Don’t get fooled again

Since my last post on here, we have had ECB and Fed communications. While Draghi managed to sound concerned enough about the recent data and weak inflation outlook to send EUR/USD down around 1.5 figures, and get about 80% of analysts looking for a deposit rate cut in March, the Fed statement was only marginally more dovish than last time, downgrading domestic demand growth to “solid” from “moderate”. Both expressed some concern about weaker energy prices and the effect on inflation and inflation expectations, and about weaker exports.

In the end, EUR/USD is back where it was before the ECB meeting, but it seems to me the economic assessments being offered here are a little topsy-turvy. Has there really been much change in the Eurozone picture since December? Sure, the January business and economic climate indicators have dipped to the lowest since August, but then December was the high of last year, so the level isn’t particularly worrying, and sentiment may well have been affected by the equity market tumble at the beginning of the year rather than anything concrete. Inflation is a little weaker than expected, but essentially because of lower oil prices, and these have now bounced a bit.

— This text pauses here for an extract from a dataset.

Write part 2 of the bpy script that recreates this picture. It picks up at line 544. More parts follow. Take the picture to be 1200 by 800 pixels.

Draghi’s downbeat assessment in January “heightened uncertainties regarding developments in the global economy, as well as to broader geopolitical risks. These risks have the potential to weigh on global growth and foreign demand for euro area exports and on confidence more widely.”

Draghi’s downbeat assessment in December  “heightened uncertainties regarding developments in the global economy as well as to broader geopolitical risks. These risks have the potential to weigh on global growth and foreign demand for euro area exports and on confidence more widely.”

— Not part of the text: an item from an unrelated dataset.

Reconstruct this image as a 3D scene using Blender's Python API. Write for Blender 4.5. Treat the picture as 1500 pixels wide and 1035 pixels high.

So these aren’t really new concerns, and while a strong majority seems to think they cut the depo rate in March, it seems a bit previous to assume this given pretty limited data, and given the fairly implacable opposition from the conservative wing of the ECB last time. cCan the market really take the same stance as last time after getting so badly burnt? Not without more convincing data would be my view.

In the US, the data has been fairly universally disappointing including today’s durable goods report, but manufacturing is especially weak. Employment is, however, holding up, though the market never seems to acknowledge that employment is typically a lagging indicator. Tomorrow’s Q4 GDP release is expected to come out at just 0.8% annualised – that’s 0.2% in q/q European terms. The Fed seems fairly immune to the weakness of the numbers, partly because they tend to get revised a lot, but on the basis of the numbers alone there really isn’t a case for thinking about another rate hike in H1. If employment growth ever catches up with this growth weakness in a real way we can forget about another hike this year.

In summary, it’s early days, but right now I can’t see why the market would want to hold long USD positions against pretty much any of the majors. If you are looking for growth we’re not seeing it in the US – you are much better looking at Sweden. The long USD position is already well held on rate expectation grounds, so there is a limit to the USD’s safe haven appeal if growth is weak everywhere. The JPY or EUR would make more sense. But EUR/USD and USD sentiment are supertankers, so we may not see immediate USD weakness, and the higher EUR/USD goes the bigger the chance that the ECB do act, so EUR upside is likely to prove a bit of a struggle. But if the oil price continues to rally, the case for more ECB easing will be hard to make. So coming into the next ECB meeting – don’t get fooled again.